I find them waiting for me at the next tee. They have on shorts & t-shirts while I'm looking pretty water resistant at this point, and all three of us are wearing well-loved ballcaps. One guy holds a couple discs and the other guy has one of those $15 starter satchel bags from Innova or Dynamic. They are friendly and in good spirits and enjoin me to play through. We small talk about the weather but the talk does not feel so small.
Me: You think the rain'll hold off?
Guy 1: Hope so! Man, you got the stuff, though.
Guy 2 (laughing): Jacket would have been good.
They are genuinely excited to watch my Roc fly down the fairway through the woods - "That's the way you do it!" - but I'm not very happy with the shot. I thank them & keep going.
Soon, it starts raining - and by raining, I mean the good Lord up and let the bottom out. My grandpa would have called it a real gully washer. I take shelter under some trees with thick ivy-covered trunks off to the side of the green on hole #8 or #9, well across the cricket pitch from the parking lot & the shelter of my car. I bust out the cheap travel umbrella that I keep in a seldom used pocket of my bag.
So there I was: rain jacket, bag fly, umbrella, sheltering beneath the trees and their ivy coats, listening to the rain fall, and watching the ground rivulets grow and blossom into little streams. Maybe twenty minutes passes.
Then! in whizzes a high speed driver (it's a short hole), and here come the two guys I had passed earlier. They are drenched. Really. I mean Luca-Brasi-sleeps-with-the-fishes-soaked. They are smiling & making jokes about their shots. Guy 2 hits a 50 footer for birdie. I celebrate with him. He says it part-way makes up for all his bad shots before. I say I know the feeling. They wish me a real nice rest of the day. I watch them play on. Nobody mentions the rain.
I wait a few more minutes before deciding to head back to my car to sign the ole scorecard.
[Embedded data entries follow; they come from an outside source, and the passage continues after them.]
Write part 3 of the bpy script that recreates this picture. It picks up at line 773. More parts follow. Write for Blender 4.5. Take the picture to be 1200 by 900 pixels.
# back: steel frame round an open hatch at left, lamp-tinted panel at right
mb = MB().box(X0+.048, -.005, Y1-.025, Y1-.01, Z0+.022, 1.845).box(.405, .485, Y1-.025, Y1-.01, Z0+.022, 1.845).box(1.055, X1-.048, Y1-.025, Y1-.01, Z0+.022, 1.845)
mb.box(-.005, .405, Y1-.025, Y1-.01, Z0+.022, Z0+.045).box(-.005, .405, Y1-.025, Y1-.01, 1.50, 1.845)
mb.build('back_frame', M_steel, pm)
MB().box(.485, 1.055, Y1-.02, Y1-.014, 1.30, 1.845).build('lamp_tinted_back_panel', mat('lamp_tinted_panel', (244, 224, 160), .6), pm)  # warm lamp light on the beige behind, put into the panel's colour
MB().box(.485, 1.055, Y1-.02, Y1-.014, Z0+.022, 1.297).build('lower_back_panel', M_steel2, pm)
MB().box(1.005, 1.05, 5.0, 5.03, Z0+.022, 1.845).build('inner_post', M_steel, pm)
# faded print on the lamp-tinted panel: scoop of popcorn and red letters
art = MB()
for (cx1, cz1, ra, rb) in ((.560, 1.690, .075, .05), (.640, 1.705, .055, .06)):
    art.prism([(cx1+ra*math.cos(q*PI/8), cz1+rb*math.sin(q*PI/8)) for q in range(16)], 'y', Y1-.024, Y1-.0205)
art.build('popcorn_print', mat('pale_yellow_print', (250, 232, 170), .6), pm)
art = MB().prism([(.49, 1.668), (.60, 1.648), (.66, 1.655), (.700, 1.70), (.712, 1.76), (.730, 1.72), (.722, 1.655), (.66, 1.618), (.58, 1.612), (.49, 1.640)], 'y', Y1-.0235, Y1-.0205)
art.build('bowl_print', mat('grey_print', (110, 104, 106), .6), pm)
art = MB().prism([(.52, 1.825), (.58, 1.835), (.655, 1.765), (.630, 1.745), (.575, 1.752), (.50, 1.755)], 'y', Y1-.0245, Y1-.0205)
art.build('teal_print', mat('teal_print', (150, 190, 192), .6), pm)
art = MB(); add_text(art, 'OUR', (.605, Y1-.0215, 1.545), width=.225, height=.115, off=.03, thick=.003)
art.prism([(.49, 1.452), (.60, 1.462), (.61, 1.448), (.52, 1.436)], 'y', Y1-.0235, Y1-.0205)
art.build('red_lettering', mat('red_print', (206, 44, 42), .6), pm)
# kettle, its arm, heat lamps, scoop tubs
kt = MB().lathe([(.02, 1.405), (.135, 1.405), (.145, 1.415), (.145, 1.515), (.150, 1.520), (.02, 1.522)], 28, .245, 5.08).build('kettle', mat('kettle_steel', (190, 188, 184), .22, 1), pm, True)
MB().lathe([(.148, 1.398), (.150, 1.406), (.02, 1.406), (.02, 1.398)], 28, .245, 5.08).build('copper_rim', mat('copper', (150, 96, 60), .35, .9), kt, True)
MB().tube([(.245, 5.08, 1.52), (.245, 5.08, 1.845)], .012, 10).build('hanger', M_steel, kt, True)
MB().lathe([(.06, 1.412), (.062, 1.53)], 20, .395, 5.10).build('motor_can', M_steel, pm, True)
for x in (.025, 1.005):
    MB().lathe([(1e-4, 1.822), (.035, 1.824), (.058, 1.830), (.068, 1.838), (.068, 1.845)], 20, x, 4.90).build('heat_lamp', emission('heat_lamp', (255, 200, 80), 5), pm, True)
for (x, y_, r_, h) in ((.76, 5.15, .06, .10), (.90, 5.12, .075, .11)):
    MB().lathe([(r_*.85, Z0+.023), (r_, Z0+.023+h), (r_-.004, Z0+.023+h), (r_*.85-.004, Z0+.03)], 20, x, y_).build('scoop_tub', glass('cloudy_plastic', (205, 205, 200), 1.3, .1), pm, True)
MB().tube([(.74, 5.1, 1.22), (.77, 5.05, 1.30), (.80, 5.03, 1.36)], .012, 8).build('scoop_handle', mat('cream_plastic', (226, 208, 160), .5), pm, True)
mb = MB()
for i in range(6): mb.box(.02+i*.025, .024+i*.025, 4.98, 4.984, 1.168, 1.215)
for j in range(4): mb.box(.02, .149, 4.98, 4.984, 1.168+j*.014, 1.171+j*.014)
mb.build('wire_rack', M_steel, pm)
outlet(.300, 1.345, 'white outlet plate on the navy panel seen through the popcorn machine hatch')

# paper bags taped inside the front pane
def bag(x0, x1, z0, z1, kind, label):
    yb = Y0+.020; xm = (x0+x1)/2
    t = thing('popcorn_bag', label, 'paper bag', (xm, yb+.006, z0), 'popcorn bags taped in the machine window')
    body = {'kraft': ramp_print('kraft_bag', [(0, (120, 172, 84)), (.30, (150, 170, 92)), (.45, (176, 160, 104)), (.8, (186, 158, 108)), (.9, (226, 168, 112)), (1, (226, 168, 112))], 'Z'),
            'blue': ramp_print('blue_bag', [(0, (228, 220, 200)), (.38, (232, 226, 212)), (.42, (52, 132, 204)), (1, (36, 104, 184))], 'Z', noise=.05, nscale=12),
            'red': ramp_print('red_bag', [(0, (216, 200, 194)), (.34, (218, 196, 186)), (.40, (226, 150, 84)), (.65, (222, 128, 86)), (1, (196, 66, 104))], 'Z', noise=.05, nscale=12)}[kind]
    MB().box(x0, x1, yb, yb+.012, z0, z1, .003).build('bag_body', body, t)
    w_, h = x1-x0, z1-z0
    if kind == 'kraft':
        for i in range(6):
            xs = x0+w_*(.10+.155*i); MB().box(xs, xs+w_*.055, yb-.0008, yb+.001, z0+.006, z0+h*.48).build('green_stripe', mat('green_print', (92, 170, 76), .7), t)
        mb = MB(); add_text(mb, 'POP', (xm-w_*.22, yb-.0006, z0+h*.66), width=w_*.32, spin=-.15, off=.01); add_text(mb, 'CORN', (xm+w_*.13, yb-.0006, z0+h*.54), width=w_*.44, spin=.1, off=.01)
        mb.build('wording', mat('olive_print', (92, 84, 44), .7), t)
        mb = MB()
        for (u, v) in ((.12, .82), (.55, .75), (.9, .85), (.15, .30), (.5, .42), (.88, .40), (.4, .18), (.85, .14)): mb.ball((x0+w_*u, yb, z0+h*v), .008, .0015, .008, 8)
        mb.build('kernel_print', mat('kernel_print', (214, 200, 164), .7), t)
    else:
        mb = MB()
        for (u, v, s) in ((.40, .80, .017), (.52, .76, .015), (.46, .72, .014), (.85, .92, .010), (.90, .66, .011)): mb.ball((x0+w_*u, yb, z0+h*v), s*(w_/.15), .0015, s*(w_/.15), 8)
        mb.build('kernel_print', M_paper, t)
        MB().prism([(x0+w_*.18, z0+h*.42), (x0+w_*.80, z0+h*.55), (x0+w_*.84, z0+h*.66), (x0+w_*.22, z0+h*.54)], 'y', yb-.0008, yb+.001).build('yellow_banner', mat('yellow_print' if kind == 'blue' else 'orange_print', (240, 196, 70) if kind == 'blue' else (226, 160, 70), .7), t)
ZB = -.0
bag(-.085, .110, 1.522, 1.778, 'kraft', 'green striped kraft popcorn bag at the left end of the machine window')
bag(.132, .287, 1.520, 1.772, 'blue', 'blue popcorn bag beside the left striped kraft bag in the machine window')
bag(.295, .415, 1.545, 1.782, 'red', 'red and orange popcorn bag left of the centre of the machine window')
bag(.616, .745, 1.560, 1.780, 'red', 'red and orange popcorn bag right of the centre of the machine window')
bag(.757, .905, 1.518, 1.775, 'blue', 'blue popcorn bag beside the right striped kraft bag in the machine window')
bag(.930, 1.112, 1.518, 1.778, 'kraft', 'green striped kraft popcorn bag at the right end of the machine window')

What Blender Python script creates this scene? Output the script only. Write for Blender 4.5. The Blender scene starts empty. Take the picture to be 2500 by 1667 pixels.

I zig zag across the abandoned pitch trying to avoid stepping in all the higher-than-the-waterproof-part-of-my-shoes pools of water. I pass some leftover cricket players huddled beneath a pavilion in now sodden white linens. They are calling it, too.
It rained seriously for another few hours after I left, and I felt a small bit of satisfaction in my decision to run home - you know, at least the sun didn't burst out 15 minutes after I left, right? But I keep thinking about the two players that I had played through and that then had played through me. Why did I put on the rain gear to go home? Why did they keep playing?
I know I'll be back to finish the course, but I can't shake the feeling that I've forgotten something.